Anti-Arab league

  An attempt to measure racism in the politically charged world of Israeli football appears to be back-firing, reports Shaul Adar

With Maccabi Haifa on their way to a third consecutive championship, the Israeli league isn’t the most exciting, bar daily news about Russian oligarchs pumping in money. But every Monday another Israeli football league is a source of drama and shocks. Every week, 50 observers from New Israel Fund, an über-liberal institution for promoting democratic values, go to the premier league grounds and file reports on racist chanting. All those chants are calculated by a complicated mathematical equation based on the severity of the events, their length and the number of fans taking part; they end up negative points published in a league table.

Anti-Arab chants are the most common. In the stands of Teddy Stadium in Jerusalem the fans of Beitar, the club associated with the right-wing Likud party, can be heard singing songs about the prophet Mohamed that can’t be quoted without the risk of causing another international crisis, and songs championing Yigal Amir, murderer of dovish Israeli Prime Minister Yitzhak Rabin. Last season, a newly signed Nigerian Moslem, Ibrahim Nadalla, was given hell by Beitar fans and quickly left Jerusalem.

The Beitar fans are the most politicised and follow the team in relatively big numbers, but almost every ground is subjected to fans glorifying Dr Baruch Goldstein (a Jewish terrorist who massacred 29 Palestinians in Hebron), monkey chants at black players and the cries of “terrorist” towards Israeli-Arab players, even if they are part of Israel’s national team.

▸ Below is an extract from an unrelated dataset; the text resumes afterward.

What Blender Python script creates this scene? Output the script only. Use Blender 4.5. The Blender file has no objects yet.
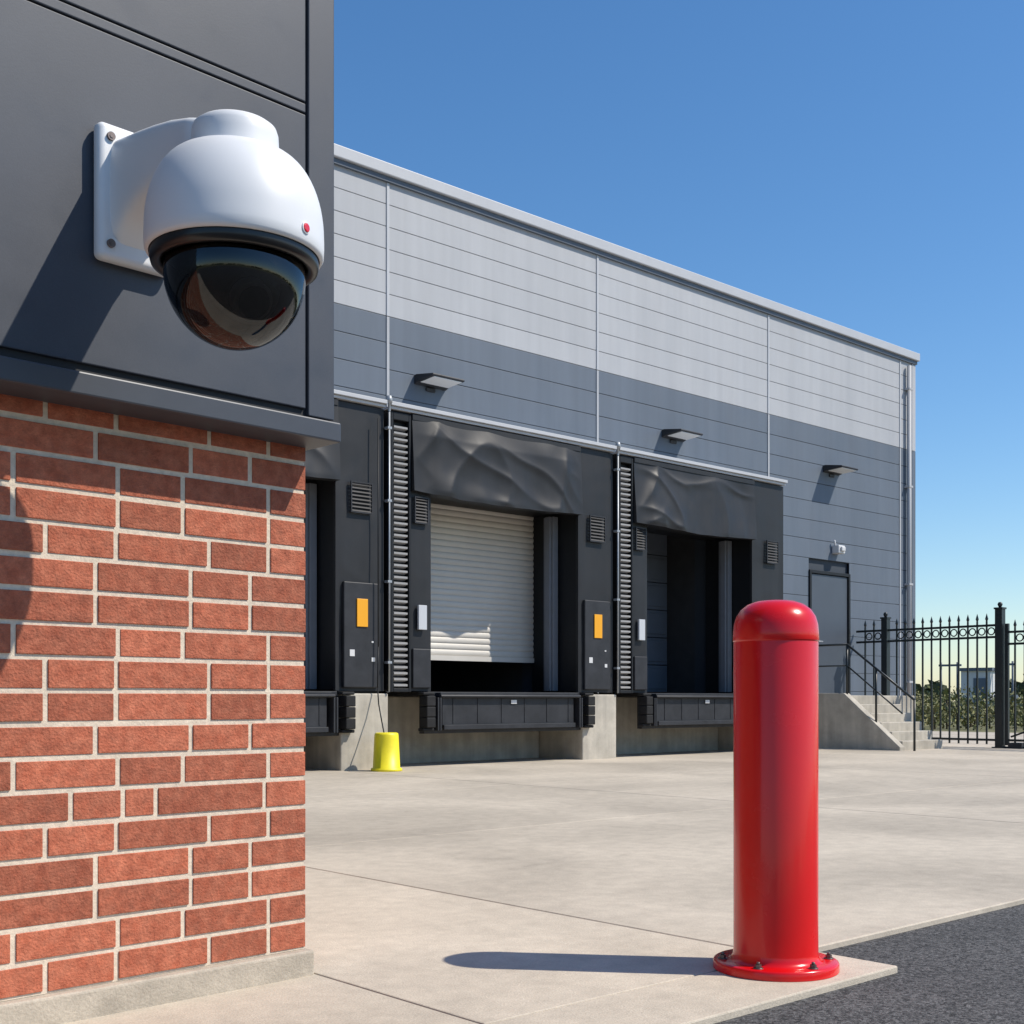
import bpy, bmesh, math, random
from mathutils import Vector, Matrix, noise
random.seed(7)
S=bpy.context.scene
# ---------------- helpers
def link(o,parent=None):
    S.collection.objects.link(o)
    if parent: o.parent=parent
    return o
def empty(name,loc=(0,0,0),rz=0):
    e=bpy.data.objects.new(name,None); e.location=loc; e.rotation_euler=(0,0,rz); e.empty_display_size=.2
    return link(e)
class MB:
    def __init__(s): s.bm=bmesh.new()
    def box(s,x0,x1,y0,y1,z0,z1,mi=0):
        v=[s.bm.verts.new(p) for p in [(x0,y0,z0),(x1,y0,z0),(x1,y1,z0),(x0,y1,z0),(x0,y0,z1),(x1,y0,z1),(x1,y1,z1),(x0,y1,z1)]]
        for f in [(0,3,2,1),(4,5,6,7),(0,1,5,4),(1,2,6,5),(2,3,7,6),(3,0,4,7)]:
            fa=s.bm.faces.new([v[i] for i in f]); fa.material_index=mi
        return v
    def poly(s,pts,mi=0):
        f=s.bm.faces.new([s.bm.verts.new(p) for p in pts]); f.material_index=mi; return f
    def prism_x(s,prof,x0,x1,mi=0):
        a=[s.bm.verts.new((x0,y,z)) for y,z in prof]; b=[s.bm.verts.new((x1,y,z)) for y,z in prof]
        n=len(prof)
        s.bm.faces.new(a).material_index=mi; s.bm.faces.new(b[::-1]).material_index=mi
        for i in range(n):
            s.bm.faces.new([a[i],b[i],b[(i+1)%n],a[(i+1)%n]]).material_index=mi
    def tube(s,p0,p1,r,seg=10,mi=0,r2=None):
        p0=Vector(p0);p1=Vector(p1);d=(p1-p0)
        q=d.to_track_quat('Z','Y').to_matrix()
        r2=r if r2 is None else r2
        a=[];b=[]
        for i in range(seg):
            t=2*math.pi*i/seg
            o=q@Vector((math.cos(t),math.sin(t),0))
            a.append(s.bm.verts.new(p0+o*r)); b.append(s.bm.verts.new(p1+o*max(r2,1e-4)))
        s.bm.faces.new(a[::-1]).material_index=mi; s.bm.faces.new(b).material_index=mi
        for i in range(seg):
            f=s.bm.faces.new([a[i],a[(i+1)%seg],b[(i+1)%seg],b[i]]); f.material_index=mi; f.smooth=seg>6
    def lathe(s,prof,cx=0,cy=0,seg=64,mi=0):
        rings=[]
        for r,z in prof:
            if r<1e-5: rings.append([s.bm.verts.new((cx,cy,z))])
            else: rings.append([s.bm.verts.new((cx+r*math.cos(2*math.pi*i/seg),cy+r*math.sin(2*math.pi*i/seg),z)) for i in range(seg)])
        for A,B in zip(rings[:-1],rings[1:]):
            for i in range(seg):
                j=(i+1)%seg
                if len(A)==1 and len(B)==1: continue
                if len(A)==1: f=s.bm.faces.new([A[0],B[j],B[i]])
                elif len(B)==1: f=s.bm.faces.new([A[i],A[j],B[0]])
                else: f=s.bm.faces.new([A[i],A[j],B[j],B[i]])
                f.material_index=mi; f.smooth=True
    def torus(s,c,R,r,axis='X',seg=16,sub=6,mi=0):
        vs=[]
        for i in range(seg):
            a=2*math.pi*i/seg; row=[]
            for j in range(sub):
                b=2*math.pi*j/sub
                u=(R+r*math.cos(b)); p=(r*math.sin(b),u*math.cos(a),u*math.sin(a))
                row.append(s.bm.verts.new((c[0]+p[0],c[1]+p[1],c[2]+p[2])))
            vs.append(row)
        for i in range(seg):
            for j in range(sub):
                f=s.bm.faces.new([vs[i][j],vs[(i+1)%seg][j],vs[(i+1)%seg][(j+1)%sub],vs[i][(j+1)%sub]]); f.smooth=True; f.material_index=mi
    def finish(s,name,mats,parent=None,bevel=0,seg=2,smooth=False,subsurf=0,recalc=True):
        if recalc: bmesh.ops.recalc_face_normals(s.bm,faces=s.bm.faces)
        me=bpy.data.meshes.new(name); s.bm.to_mesh(me); s.bm.free()
        if smooth:
            for p in me.polygons: p.use_smooth=True
        if not isinstance(mats,(list,tuple)): mats=[mats]
        for m in mats: me.materials.append(m)
        o=bpy.data.objects.new(name,me); link(o,parent)
        if bevel:
            b=o.modifiers.new('bev','BEVEL'); b.width=bevel; b.segments=seg; b.limit_method='ANGLE'; b.angle_limit=math.radians(40)
            b.harden_normals=False
        return o
# ---------------- materials
def N(nt,t,**k):
    n=nt.nodes.new(t)
    for a,b in k.items(): setattr(n,a,b)
    return n
def mat(name,col,rough=.5,metal=0,spec=.5,var=.0,vscale=3,bump=0,bscale=60,island=0,coat=0,vdetail=6,stretch=None,rvar=0,col2=None,v2=0,v2scale=.4,bdist=.01,speck=0,sscale=200,streak=0,stain=0):
    m=bpy.data.materials.new(name); m.use_nodes=True; nt=m.node_tree; P=nt.nodes['Principled BSDF']
    P.inputs['Roughness'].default_value=rough; P.inputs['Metallic'].default_value=metal
    P.inputs['Specular IOR Level'].default_value=spec; P.inputs['Coat Weight'].default_value=coat
    P.inputs['Coat Roughness'].default_value=.05
    tc=N(nt,'ShaderNodeTexCoord'); mp=N(nt,'ShaderNodeMapping'); nt.links.new(tc.outputs['Object'],mp.inputs[0])
    if stretch: mp.inputs['Scale'].default_value=stretch
    c=(col[0],col[1],col[2],1)
    cur=None
    def mul(cur,fac_out,lo,hi,a=.3,b=.7):
        mr=N(nt,'ShaderNodeMapRange'); nt.links.new(fac_out,mr.inputs[0]); mr.inputs[1].default_value=a;mr.inputs[2].default_value=b
        mr.inputs[3].default_value=lo; mr.inputs[4].default_value=hi
        mx=N(nt,'ShaderNodeVectorMath',operation='SCALE')
        if cur is None: mx.inputs[0].default_value=col[:3]
        else: nt.links.new(cur,mx.inputs[0])
        nt.links.new(mr.outputs[0],mx.inputs['Scale']); return mx.outputs[0]
    if col2 is not None:
        n=N(nt,'ShaderNodeTexNoise'); n.inputs['Scale'].default_value=vscale*.7; n.inputs['Detail'].default_value=5; nt.links.new(mp.outputs[0],n.inputs[0])
        mr=N(nt,'ShaderNodeMapRange'); nt.links.new(n.outputs[0],mr.inputs[0]); mr.inputs[1].default_value=.35;mr.inputs[2].default_value=.65
        mx=N(nt,'ShaderNodeMix',data_type='RGBA'); mx.inputs[6].default_value=c; mx.inputs[7].default_value=(*col2,1); nt.links.new(mr.outputs[0],mx.inputs[0]); cur=mx.outputs[2]
    if var:
        n=N(nt,'ShaderNodeTexNoise'); n.inputs['Scale'].default_value=vscale; n.inputs['Detail'].default_value=vdetail; n.inputs['Roughness'].default_value=.65
        nt.links.new(mp.outputs[0],n.inputs[0]); cur=mul(cur,n.outputs[0],1-var,1+var)
    if v2:
        n=N(nt,'ShaderNodeTexNoise'); n.inputs['Scale'].default_value=v2scale; n.inputs['Detail'].default_value=4
        n.inputs['Distortion'].default_value=.6
        nt.links.new(mp.outputs[0],n.inputs[0]); cur=mul(cur,n.outputs[0],1-v2,1+v2)
    if stain:
        n=N(nt,'ShaderNodeTexNoise'); n.inputs['Scale'].default_value=2.3; n.inputs['Detail'].default_value=9; n.inputs['Roughness'].default_value=.7; n.inputs['Distortion'].default_value=1.2
        nt.links.new(mp.outputs[0],n.inputs[0]); cur=mul(cur,n.outputs[0],1,1-stain,.56,.72)
    if speck:
        n=N(nt,'ShaderNodeTexVoronoi'); n.inputs['Scale'].default_value=sscale; nt.links.new(tc.outputs['Object'],n.inputs[0])
        sp=N(nt,'ShaderNodeSeparateColor'); nt.links.new(n.outputs['Color'],sp.inputs[0])
        cur=mul(cur,sp.outputs[0],1-speck,1+speck,0,1)
    if streak:
        mp2=N(nt,'ShaderNodeMapping'); nt.links.new(tc.outputs['Object'],mp2.inputs[0]); mp2.inputs['Scale'].default_value=(1,1,.06)
        n=N(nt,'ShaderNodeTexNoise'); n.inputs['Scale'].default_value=7; n.inputs['Detail'].default_value=7; nt.links.new(mp2.outputs[0],n.inputs[0])
        cur=mul(cur,n.outputs[0],1-streak,1+streak*.6)
    if island:
        g=N(nt,'ShaderNodeNewGeometry'); cur=mul(cur,g.outputs['Random Per Island'],1-island,1+island,0,1)
    if cur is None: P.inputs['Base Color'].default_value=c
    else: nt.links.new(cur,P.inputs['Base Color'])
    if rvar:
        n=N(nt,'ShaderNodeTexNoise'); n.inputs['Scale'].default_value=vscale*2; n.inputs['Detail'].default_value=5; nt.links.new(mp.outputs[0],n.inputs[0])
        mr=N(nt,'ShaderNodeMapRange'); nt.links.new(n.outputs[0],mr.inputs[0]); mr.inputs[1].default_value=.3;mr.inputs[2].default_value=.7
        mr.inputs[3].default_value=rough-rvar; mr.inputs[4].default_value=rough+rvar; nt.links.new(mr.outputs[0],P.inputs['Roughness'])
    if bump:
        n=N(nt,'ShaderNodeTexNoise'); n.inputs['Scale'].default_value=bscale; n.inputs['Detail'].default_value=6; nt.links.new(tc.outputs['Object'],n.inputs[0])
        b=N(nt,'ShaderNodeBump'); b.inputs['Strength'].default_value=bump; b.inputs['Distance'].default_value=bdist
        nt.links.new(n.outputs[0],b.inputs['Height']); nt.links.new(b.outputs[0],P.inputs['Normal'])
    return m
M_drive=mat('concrete_drive',(.455,.398,.32),.85,var=.12,vscale=9,v2=.18,v2scale=.55,island=.03,bump=.35,bscale=90,bdist=.004,vdetail=12,speck=.06,sscale=170,stain=.14)
M_walk=mat('concrete_walk',(.52,.452,.36),.85,var=.11,vscale=11,v2=.11,v2scale=1.3,island=.02,bump=.45,bscale=140,bdist=.004,vdetail=13,speck=.09,sscale=260,stain=.10)
M_conc=mat('concrete_cast',(.42,.385,.325),.85,var=.14,vscale=5,v2=.14,v2scale=1.2,bump=.35,bscale=60,bdist=.006,vdetail=10,streak=.18)
M_plinth=mat('concrete_plinth',(.43,.375,.30),.9,var=.18,vscale=12,v2=.15,v2scale=3,bump=.5,bscale=110,bdist=.005,vdetail=10,speck=.08,sscale=300)
M_joint=mat('joint_filler',(.13,.11,.09),.9,var=.2,vscale=20)
M_asph=mat('asphalt',(.074,.072,.071),.88,var=.25,vscale=40,v2=.12,v2scale=1.5,bump=1.0,bscale=150,bdist=.008,speck=.75,sscale=105)
M_earth=mat('grass_earth',(.12,.135,.05),.95,var=.4,vscale=3,col2=(.19,.17,.09))
M_brick=mat('brick_red',(.345,.088,.043),.85,var=.26,vscale=38,v2=.10,v2scale=6,island=.20,bump=.8,bscale=130,bdist=.005,col2=(.42,.13,.07),vdetail=10,speck=.12,sscale=420)
M_mortar=mat('mortar',(.66,.56,.44),.95,var=.15,vscale=50,bump=.6,bscale=150,bdist=.003)
M_clad=mat('cladding_dark',(.046,.053,.069),.5,var=.10,vscale=4,v2=.10,v2scale=1.1,bump=.08,bscale=280,bdist=.002,rvar=.06,speck=.06,sscale=500)
M_cladin=mat('cladding_groove',(.018,.019,.022),.7)
M_flash=mat('flashing_metal',(.055,.061,.075),.45,var=.08,vscale=6,metal=.1)
M_wl=mat('siding_light',(.405,.415,.435),.6,var=.035,vscale=1.5,island=.02,stretch=(1,1,.35),rvar=.06,v2=.04,v2scale=.5,streak=.05)
M_wd=mat('siding_blue_grey',(.108,.134,.172),.6,var=.05,vscale=1.5,island=.03,stretch=(1,1,.35),rvar=.06,v2=.05,v2scale=.5,streak=.07)
M_seamd=mat('siding_seam',(.035,.045,.06),.7)
M_trim=mat('trim_light_grey',(.46,.47,.49),.45,var=.04,vscale=2)
M_white=mat('trim_white',(.6,.6,.6),.45,var=.05,vscale=3)
M_vinyl=mat('black_vinyl',(.018,.0187,.021),.5,spec=.35,var=.12,vscale=2,bump=.1,bscale=300,bdist=.001,rvar=.05,streak=.12)
M_black=mat('black_paint',(.011,.012,.014),.5,var=.1,spec=.3)
M_rub=mat('black_rubber',(.016,.016,.017),.75,spec=.3,var=.3,vscale=8,bump=.2,bscale=80)
M_steeld=mat('dark_steel',(.026,.027,.031),.5,spec=.35,var=.3,vscale=5)
M_pleat=mat('pleat_grey',(.30,.297,.295),.5,var=.1,vscale=4)
M_door=mat('rolling_door',(.58,.55,.50),.5,var=.05,vscale=2,v2=.06)
M_doord=mat('sectional_door_dark',(.11,.13,.165),.5,var=.08)
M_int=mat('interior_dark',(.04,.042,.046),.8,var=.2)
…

Ten years ago those kinds of abuse were rather rare and silenced by the majority of fans themselves. But the second intifada (the Palestinian uprising that started in September 2000) brought nationalistic animosity to the surface and brutalised Israeli society. Another factor was the forming of fan clubs, Italian ultrà style, with the aid of the internet, which made the grouping of the radical elements in the crowd much easier. The success of Bnei Sakhnin, an Arab club now in their third season in the top flight, made them an easy target and every game against Beitar in particular has potential for a mass riot. The Sakhnin fans also featured high on the racism index, with their own anti-Jewish chants and violent acts.

Only one team’s fans avoid the nationalistic chants. Hapoel Tel Aviv were formed by the main trade union body and their fans still boast a socialist image (although the team is owned by a Russia-born oligarch). Instead, their preferred field is the Holocaust and pet hates are Maccabi Tel Aviv and Beitar fans. “May a Holocaust come upon Maccabi” is their song of choice.

The racism index is regarded as no more than a pathetic joke by racists and many liberals alike. It’s not clear what constitutes racism and chants such as “make us coffee” towards Sakhnin fans, or songs about unemployment directed at fans from poor regions, are also taken into account as well as any attempt at wit or harmless hostility. For the ultràs, making the top of the index is a badge of honour – every week fans’ websites call for greater effort. Others are raising topics that can only be found in Israel, such as justifying anti-Arab racism by claiming it is a response to Arab fans chanting Allahu akbar (God is great).